David was a partner at Hill & Barlow, where he practiced for 17 years (1985-2002). Since 1991 he has been arbitrating and mediating a wide variety of cases, ranging from complex commercial disputes to divorce, for a number of dispute resolution organizations, including the The Mediation Group, American Arbitration Association, the Private Adjudication Center, the CPR Institute for Dispute Resolution, Massachusetts Office of Dispute Resolution, Middlesex Multi-Door Courthouse, Massachusetts Appeals Court, and Massachusetts Federal District Court.
He is past chair of the ABA Section of Dispute Resolution and past president of the New England chapter of the Association of Conflict Resolution (ACR). David was a founding member of the Massachusetts Collaborative Law Council, on which he served as a board member. He also served as chair of the Boston Bar Association ADR Committee and as a member of the Massachusetts Supreme Judicial Court Standing Committee on Dispute Resolution from 1994 to 2002. Along with TMG Principal David Matz, David is the co-author of a two-volume treatise entitled "Massachusetts Alternative Dispute Resolution" (Michie 1994) and is the co-editor (with Daniel Bowling) of "Bringing Peace into the Room: How the Personal Qualities of the Mediator Impact the Process of Conflict Resolution" (Jossey-Bass 2003).
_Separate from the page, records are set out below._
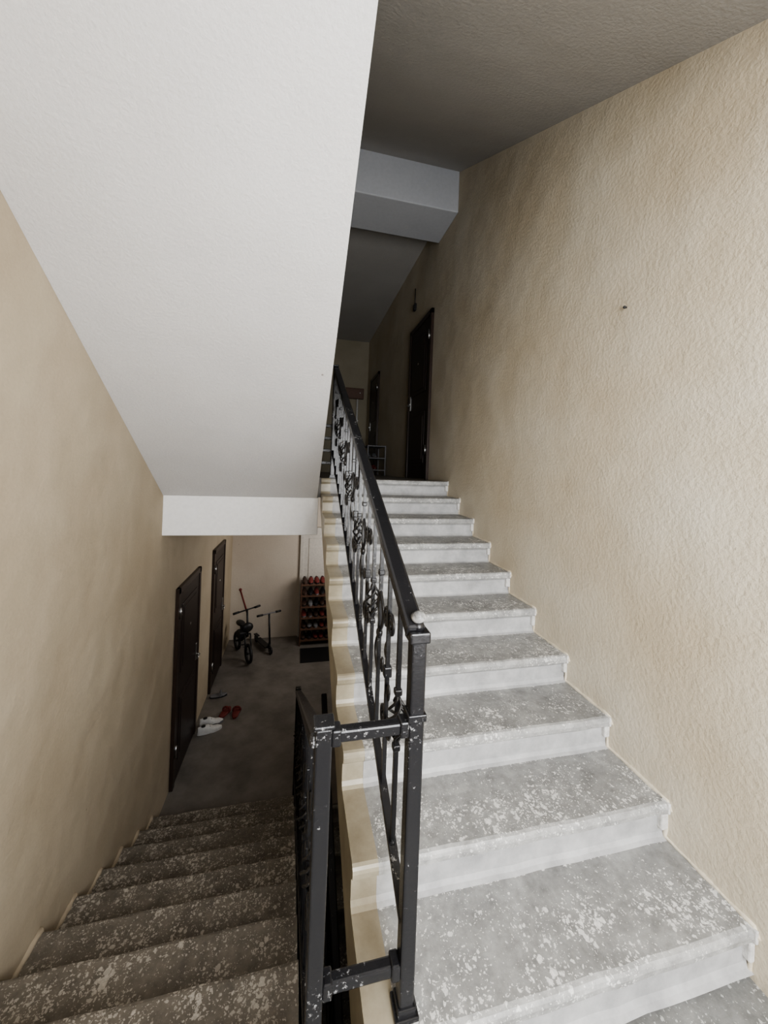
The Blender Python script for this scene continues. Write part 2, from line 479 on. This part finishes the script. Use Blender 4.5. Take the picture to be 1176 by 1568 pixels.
b.cyl((.24, YEL-.03, ZL+1), (.24, YEL-.08, ZL+1), .01, mi=1).cyl((.24, YEL-.075, ZL+1), (.36, YEL-.075, ZL+1), .009, mi=1)
b.done(e)

# ------------------------------------------------------------------ small things
def shoe(b, c, ang, mu, ms, L=.27, low=False):
    M = Matrix.Translation(c) @ Matrix.Rotation(ang, 4, 'Z')
    n = 12; rows = []
    for i in range(n+1):
        t = i/n; x = (t-.5)*L
        w = .030+.016*math.sin(math.pi*min(1, t*.95)) - (.024*max(0, (t-.85)/.15)) - (.010*max(0, (.12-t)/.12))
        if low: h = .012+.0*t
        else: h = .072 if t < .42 else .072-.040*min(1, (t-.42)/.25)-.014*max(0, (t-.8)/.2)
        row = []
        for j in range(9):
            a = math.pi*j/8
            row.append(b.bm.verts.new(M @ Vector((x, w*math.cos(a), .018+(h*math.sin(a)**.6 if 0 < j < 8 else 0)))))
        rows.append(row)
    for i in range(n):
        for j in range(8):
            f = b.bm.faces.new((rows[i][j], rows[i][j+1], rows[i+1][j+1], rows[i+1][j])); f.material_index = mu; f.smooth = True
    b.bm.faces.new(rows[0]).material_index = mu; b.bm.faces.new(list(reversed(rows[-1]))).material_index = mu
    if not low:   # dark foot opening and laces
        b.ball(tuple(M @ Vector((-L*.27, 0, .088))), .026, 1, sc=(1, 1, .25))
        for q in (.0, .022, .044):
            p0 = M @ Vector((q, -.022, .072-q*.7)); p1 = M @ Vector((q, .022, .072-q*.7)); b.cyl(p0, p1, .004, seg=6, mi=1)
    lo, hi = [], []
    for i in range(24):
        a = 2*math.pi*i/24; x = math.cos(a)*L*.52; w = (.048 if math.cos(a) > 0 else .04)*math.sin(a)
        lo.append(b.bm.verts.new(M @ Vector((x, w, 0)))); hi.append(b.bm.verts.new(M @ Vector((x, w, .022))))
    for i in range(24):
        j = (i+1) % 24; b.bm.faces.new((lo[i], lo[j], hi[j], hi[i])).material_index = ms
    b.bm.faces.new(lo).material_index = ms; b.bm.faces.new(hi).material_index = ms
    if low:
        pts = [M @ Vector((.03, .05*math.cos(a), .02+.05*math.sin(a))) for a in [math.pi*k/8 for k in range(9)]]
        for k in range(8): b.cyl(pts[k], pts[k+1], .012, seg=8, mi=mu)
b = Build('sneakers', [M_WHITE, M_DARK, M_GREY])
shoe(b, (-.94, 4.90, ZL), .35, 0, 0); shoe(b, (-.95, 5.04, ZL), .2, 0, 2); b.done()
b = Build('slippers', [M_RED, M_RED])
shoe(b, (-.82, 5.22, ZL), 1.2, 0, 1, .23, True); shoe(b, (-.68, 5.2, ZL), 1.5, 0, 1, .23, True); b.done()
b = Build('sandals', [M_GREY, M_DARK])
shoe(b, (-.98, 5.62, ZL), .2, 0, 1, .22, True); b.done()

def scooter(c, ang, H):
    e = empty('kick_scooter'); e.location = c; e.rotation_euler = (0, 0, ang)
    b = Build('frame', [M_DARK, M_GREY, M_WHITE])
    b.box((-.055, -.24, .07), (.055, .2, .095), 0, .01)
    b.torus((0, .30, .065), .048, .018, 'X', 0).cyl((-.012, .30, .065), (.012, .30, .065), .045, mi=1)
    b.torus((0, -.30, .065), .048, .018, 'X', 0).cyl((-.012, -.30, .065), (.012, -.30, .065), .045, mi=1)
    b.cyl((0, .2, .08), (0, .26, .2), .018).cyl((0, .30, .07), (0, .25, .2), .014)
    b.cyl((0, .265, .16), (0, .20, H), .016, mi=0).cyl((-.2, .2, H), (.2, .2, H), .011, mi=1)
    b.cyl((-.22, .2, H), (-.12, .2, H), .018).cyl((.12, .2, H), (.22, .2, H), .018)
    b.box((-.03, -.36, .12), (.03, -.22, .135), 0, .004)
    b.cyl((-.03, -.3, .065), (.03, -.3, .065), .01).cyl((-.03, .3, .065), (.03, .3, .065), .01)
    b.done(e)
scooter((-.50, 7.0, ZL), math.pi+.5, .68)
e = empty('kids_bicycle'); e.location = (-.82, 6.75, ZL); e.rotation_euler = (0, 0, .45)
b = Build('frame', [M_DARK, M_RED, M_GREY])
b.torus((0, -.30, .16), .135, .025, 'X').torus((0, .28, .16), .135, .025, 'X')
for cy in (-.30, .28):
    for k in range(8):
        a = k*math.pi/4; b.cyl((0, cy, .16), (0, cy+.125*math.cos(a), .16+.125*math.sin(a)), .004, seg=6, mi=2)
    b.cyl((-.04, cy, .16), (.04, cy, .16), .015)
for sx in (-.045, .045):
    b.cyl((sx, -.30, .16), (sx, -.23, .46), .012)
b.cyl((-.045, -.23, .46), (.045, -.23, .46), .014).cyl((0, -.24, .42), (0, -.16, .86), .016)
b.cyl((-.20, -.16, .82), (.20, -.14, .86), .012, mi=0).cyl((-.23, -.165, .82), (-.13, -.155, .83), .018).cyl((.13, -.145, .85), (.23, -.14, .865), .018)
b.cyl((0, -.22, .44), (0, .05, .26), .024, mi=0).cyl((0, .05, .26), (0, .28, .16), .016).cyl((0, .05, .26), (0, .12, .5), .016)
b.ball((0, .14, .52), .09, 0, sc=(.75, 1.4, .4)); b.cyl((-.07, 0.03, .18), (.07, .03, .18), .01).torus((0.03, .03, .18), .05, .006, 'X', 2)
b.ball((0, -.2, .56), .09, 0, sc=(1.1, .6, .9))
b.box((-.07, -.02, .28), (.07, .16, .42), 0, .03)
b.cyl((-.07, .0, 1.14), (0, -.16, .80), .014, mi=1); b.ball((-.07, 0, 1.15), .025, 1)
b.done(e)

def rack(name, lo, hi, shelves, mat, shoes):
    e = empty(name); x0, y0, z0 = lo; x1, y1, z1 = hi
    b = Build('shelf_frame', [mat])
    for x in (x0, x1-.02):
        for y in (y0, y1-.02): b.box((x, y, z0), (x+.02, y+.02, z1), bev=.003)
    for i in range(shelves):
        z = z0+.08+(z1-z0-.1)*i/(shelves-1)
        b.box((x0+.001, y0+.001, z), (x1-.001, y1-.001, z+.018), bev=.003)
    b.done(e)
    s = Build('stored_shoes', [M_RED, M_DARK, M_WHITE, M_BROWN, M_GREY])
    for i in range(shelves-(0 if shoes == 2 else 1)):
        z = z0+.098+(z1-z0-.1)*i/(shelves-1)
        x = x0+.07
        while x < x1-.05:
            shoe(s, (x, (y0+y1)/2, z), -1.57+random.uniform(-.1, .1), random.choice((0, 3, 1, 4)), random.choice((1, 1, 3, 4)), .24)
            x += .11
    s.done(e)
rack('shoe_rack', (.13, 6.95, ZL), (.78, 7.28, ZL+1.12), 6, M_WOOD, 2)
rack('shoe_rack', (1.16, 6.35, ZU), (1.49, 6.95, ZU+.52), 3, M_GREY, 1)
Build('door_mat', [M_DARK]).box((.15, 6.35, ZL), (.85, 6.85, ZL+.012), bev=.004).done()
e = empty('electric_cabinet'); b = Build('box', [M_WOOD, M_STEEL])
b.box((.98, YE-.10, 1.62), (1.42, YE-.001, 1.86), bev=.008).box((1.0, YE-.11, 1.64), (1.40, YE-.095, 1.84), bev=.006)
b.cyl((1.33, YE-.12, 1.75), (1.33, YE-.105, 1.75), .012, mi=1); b.done(e)
b = Build('wall_pipe', [M_WHITE]); b.cyl((1.28, YE-.06, ZU), (1.28, YE-.06, 1.61), .022)
for z in (.3, 1.1): b.box((1.25, YE-.09, z), (1.31, YE, z+.03), bev=.003)
b.done()
b = Build('wall_hook', [M_DARK]); b.cyl((XR, 1.5, .83), (XR-.012, 1.5, .83), .004).ball((XR-.012, 1.5, .83), .007).done()
b = Build('cable_box', [M_DARK]); b.box((XR-.03, 4.95, 2.24), (XR, 5.03, 2.33), bev=.006).cyl((XR-.012, 4.99, 2.33), (XR-.012, 4.99, 2.55), .006).done()

# ------------------------------------------------------------------ lights
def area(name, loc, rot, sx, sy, pw, col):
    l = bpy.data.lights.new(name, 'AREA'); l.shape = 'RECTANGLE'; l.size = sx; l.size_y = sy; l.energy = pw; l.color = col
    o = bpy.data.objects.new(name, l); o.location = loc; o.rotation_euler = rot; COL.objects.link(o); return o
area('window_daylight', ((WX0+WX1)/2, YB-.05, (WZ0+WZ1)/2), (math.radians(90), 0, 0), WX1-WX0-.02, WZ1-WZ0-.02, 90, (.97, .985, 1.0))
area('corridor_fill', (1.3, 5.9, -1.35), (math.radians(90), 0, math.radians(62)), .8, .9, 14, (1, .96, .92))  # unseen fill light added to brighten the lower corridor, no window modelled here
wd = bpy.data.worlds.new('World'); S.world = wd; wd.use_nodes = True
nt = wd.node_tree; sk = nt.nodes.new('ShaderNodeTexSky'); sk.sky_type = 'HOSEK_WILKIE'
nt.links.new(sk.outputs[0], nt.nodes['Background'].inputs[0]); nt.nodes['Background'].inputs[1].default_value = .6

# ------------------------------------------------------------------ camera
cd = bpy.data.cameras.new('camera'); cam = bpy.data.objects.new('camera', cd); COL.objects.link(cam); S.camera = cam
cd.sensor_fit = 'VERTICAL'; cd.sensor_height = 36; cd.lens = 36*570/1568; cd.clip_start = .02
cd.shift_y = -.041
yaw = math.radians(13.0); roll = math.radians(2.1)
cam.matrix_world = Matrix.Rotation(-yaw, 4, 'Z') @ Matrix.Rotation(math.radians(90), 4, 'X') @ Matrix.Rotation(roll, 4, 'Z')
S.view_settings.view_transform = 'AgX'
S.view_settings.look = 'AgX - Medium High Contrast'
S.view_settings.exposure = .66
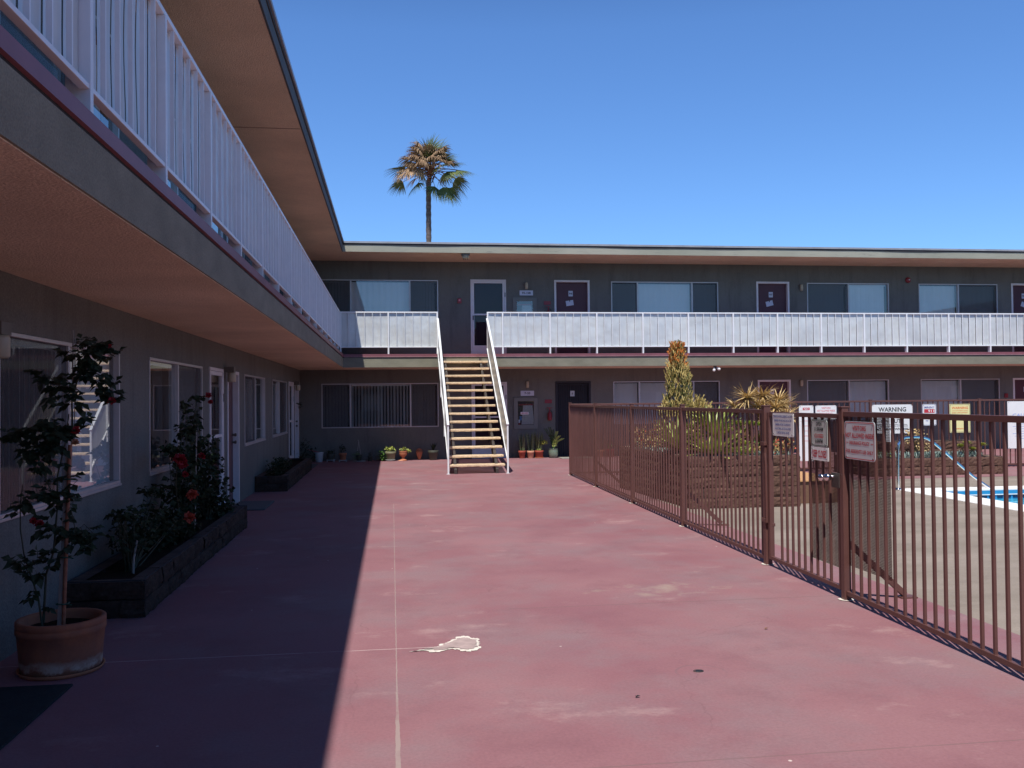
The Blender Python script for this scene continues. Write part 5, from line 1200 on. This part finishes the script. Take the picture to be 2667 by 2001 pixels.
for (dx, dz, m_) in ((-0.22,0.58,0),(-0.12,0.62,0),(-0.03,0.55,0),(0.10,0.50,1),(0.16,0.38,1),(0.27,0.30,1),(-0.08,0.40,0),(0.05,0.28,1)):
    p0 = Vector((4.43,YQ-0.05,0.22)); p2 = p0+Vector((dx, random.uniform(-.10,.03), dz)); p1 = p0.lerp(p2,0.5)+Vector((-dx*0.15,0,0.06)); bb.tube([p0,p1,p2], [0.007,0.006,0.003], 5, cap=False)
    for k in range(13):
        t2 = 0.25+0.75*k/12; q = p0.lerp(p1,t2*2) if t2 < 0.5 else p1.lerp(p2,t2*2-1)
        for s_ in (-1,1): b.leaf(q, (s_*0.8,random.uniform(-.6,.2),0.5), (0,-1,0.4), 0.062, 0.032, m_, 0.1)
bb.build('stems', M['leafgreen'], t_, recalc=False); b.build('leaves', [mat('glossy_dark_leaf', (0.025,0.055,0.02), 0.25, 0.3, 20), M['leaflime']], t_, recalc=False)
t_ = potted('potted_plant', 'red pot with a leafy plant behind the pool fence by the far wall', (6.05, YQ, 0.0), 0.135, 0.10, 0.22, 'redbox')
foliage_part(t_, (6.02,YQ,0.36), (0.18,0.12,0.16), 110, 0.055, 0.03, 'leafgreen')
t_ = potted('potted_plant', 'small clay pot with thin bushy plant just left of the red pot', (5.78, YQ, 0.0), 0.10, 0.075, 0.20, 'terra')
foliage_part(t_, (5.78,YQ,0.36), (0.13,0.12,0.17), 90, 0.05, 0.028, 'leafgreen')

for o in C.objects:
    if o.name not in POTS0 and o.parent is None: o.location.x *= 1.012

# ------------------------------------------------------------------ big planter
def pencil_tree():
    t_ = thing('pencil_cactus', (4.92, 15.2, 0.70), 'tall conical pencil cactus, yellow below with a bright orange tip', 'succulent')
    st_ = {'stickg': MB(), 'sticky': MB(), 'sticko': MB()}
    tr = MB(); tr.tube([(4.93,15.2,0.68),(4.92,15.2,1.3),(4.94,15.2,1.9),(4.96,15.2,2.35)], [0.04,0.03,0.02,0.01], 8); tr.build('trunk', M['strawdark'], t_)
    def clump(x, y, z, rad, hh, n, kind, L):
        for _ in range(n):
            a = random.uniform(0,2*math.pi); r_ = rad*math.sqrt(random.random())
            p = Vector((x+r_*math.cos(a), y+r_*math.sin(a), z+random.uniform(-hh,hh)))
            d = Vector((math.cos(a)*0.55*r_/max(rad,0.01)+random.uniform(-.2,.2), math.sin(a)*0.55+random.uniform(-.2,.2), 1)).normalized(); l_ = L*random.uniform(.6,1.2)
            b = st_[kind]; q = p + d*l_*0.55; e = q + (d+Vector((random.uniform(-.3,.3),random.uniform(-.3,.3),.1))).normalized()*l_*0.5
            b.tube([p,q,e], [0.0065,0.006,0.004], 4, cap=False)
            for s_ in range(2):
                dd = (d+Vector((random.uniform(-.7,.7),random.uniform(-.7,.7),.3))).normalized(); b.tube([q, q+dd*l_*0.45], [0.0055,0.0035], 4, cap=False)
    prof = [(0.85,0.38),(1.1,0.38),(1.35,0.33),(1.55,0.27),(1.75,0.215),(1.95,0.20),(2.1,0.175),(2.25,0.145),(2.35,0.13),(2.45,0.10)]
    for i, (z, rad) in enumerate(prof):
        t2 = i/len(prof); x = 4.96-0.02*t2
        for k in range(5):
            a = random.uniform(0,2*math.pi)
        outer = 150 if z < 2.2 else 85
        clump(x, 15.2, z, rad*0.6, 0.10, 55, 'stickg', 0.11)
        for _ in range(outer):
            a = random.uniform(0,2*math.pi); rr = rad*random.uniform(0.75,1.05); kind = 'sticky' if z < 2.22 else ('sticky' if random.random() < 0.35 else 'sticko')
            if 1.5 < z < 2.0 and random.random() < 0.28: kind = 'stickg'
            clump(x+rr*math.cos(a), 15.2+rr*math.sin(a), z, 0.02, 0.09, 1, kind, 0.10)
    clump(4.945, 15.2, 2.50, 0.09, 0.05, 70, 'sticko', 0.10)
    for (x, z, r_) in ((5.22,1.55,0.16),(5.33,1.42,0.16),(4.80,1.42,0.16),(5.15,1.40,0.22)): clump(x, 15.1, z, r_, 0.08, 60, 'sticky', 0.12)
    for k, b in st_.items(): b.build({'stickg':'green_twigs','sticky':'yellow_twigs','sticko':'orange_twigs'}[k], M[k], t_, recalc=False)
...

David graduated from Princeton University in 1970 (summa cum laude) and received an M.A. in American Studies from Cornell University in 1974. He was the owner and operator of Danby Hardwoods, Inc. (1974-81) and a consultant for the U.S. Small Business Administration. In 1984 David graduated from Harvard Law School (magna cum laude), where he was an editor of the Harvard Law Review, an instructor in Legal Methods, and a research assistant for Prof. Laurence Tribe. David served as a law clerk for the Honorable Stephen G. Breyer on the U.S. Court of Appeals for the First Circuit (1984-85).